Kill or Be Killed #2 Review

Written by: Ed Brubaker

Art by: Sean Phillips & Elizabeth Breitweiser

Publisher: Image Comics

Sometimes I really enjoy dark, messed up stories that leave me feeling a bit yucky when I’m done. Horns is one; The Last Weekend is another. Hell, The Raft falls into this at points too. Kill or Be Killed is turning into one of those stories, where I’m having a good time and feeling guilty for it. This isn’t a story that’ll brighten your day or put a smile on your face.

You know, unless you’re a psychopath or something.

Kill or Be Killed #2 continues where the last issue left off, which is maybe a meaningless sentence. The first book started with present Dylan, a character already warped beyond repair because a devil forced him into a deal: Kill one person a month or die.
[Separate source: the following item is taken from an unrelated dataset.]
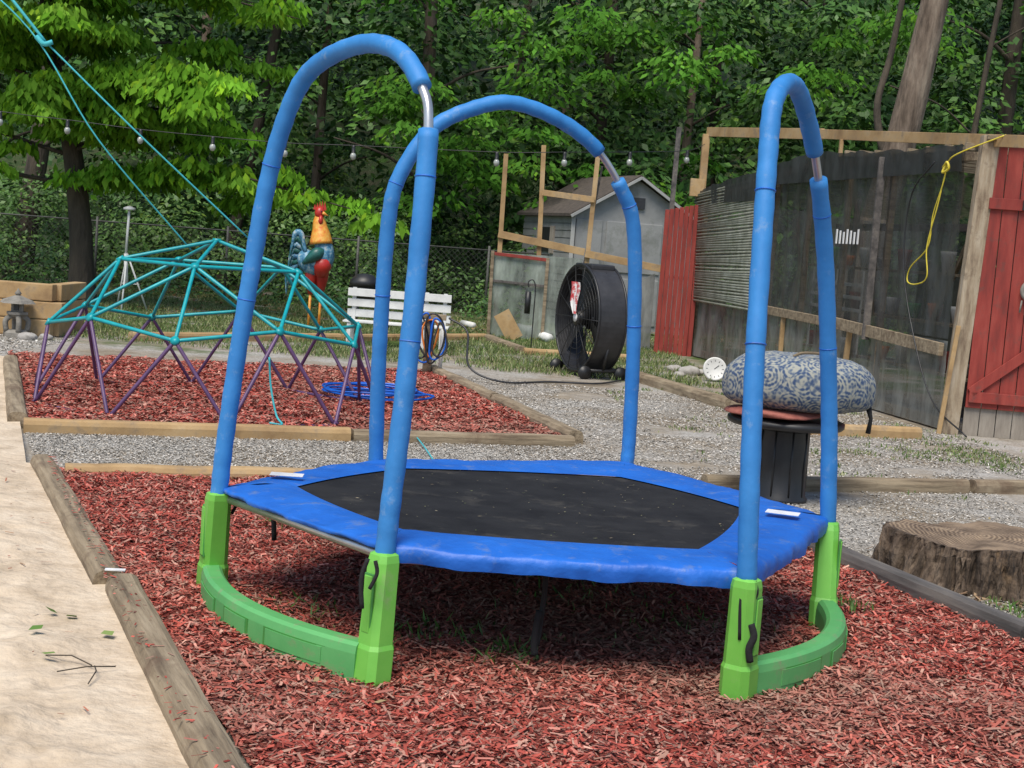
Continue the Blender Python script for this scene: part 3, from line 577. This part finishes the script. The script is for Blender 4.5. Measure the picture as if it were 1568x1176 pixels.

It then jumped back in time to Dylan’s superhero origin story, which is where it ended and where we begin, though we start with present Dylan voice over. There’s also maybe a bit of a gap somewhere.

Regardless, the character moves forward even if the plot technically doesn’t. Issue #2 is all about Dylan’s first hit and how he rationalizes what he’s doing as okay. It’s not a bad thing if you’re killing bad people.

I suppose the problem is that I’ve seen this before. Dylan isn’t the first character to go killing bad people because he has to. There’ve been vampires and soldiers and scientists and werewolves probably. It’s not new. I suppose the difference here is the cynical reflection. This issue isn’t just Dylan’s first kill; it’s Dylan thinking about his first kill in relation to where he is now. It’s a snapshot of his devolution.

And the scary thing is, he didn’t seem to devolve all that far.

Still, that’s maybe not enough for me. The first issue mixed things up by non sequitoring into the supernatural, but there are no devils here. I feel like that’s a flaw. Without the devil to provide context, a lot of this issue does just feel like angst. It doesn’t help that Dylan’s mark is too easy to hate (though it does help that Dylan isn’t a reliable narrator and he knows this).

I both like and dislike Dylan’s internal monologue. I think it’s well written, and I think it paints him well as a character. The problem is, I’ve no sympathy or empathy for him. Present Dylan has already resolved his internal conflict over what he’s doing, leaving us with a sociopath. Now don’t get me wrong. I’m down for a good sociopath. We’ve got the makings of one of those; now we just need to put him in some situations where he struggles. If you don’t do that, then all you have is a guy with a gun waxing poetic about how terrible humanity is. That’ll last me an issue or three, but no more.

Thankfully, this is only number two, so there’s one more issue for me to enjoy this mindful indulgence of violence and depression. But if issue four is more of the same, I’ll probably just be bored.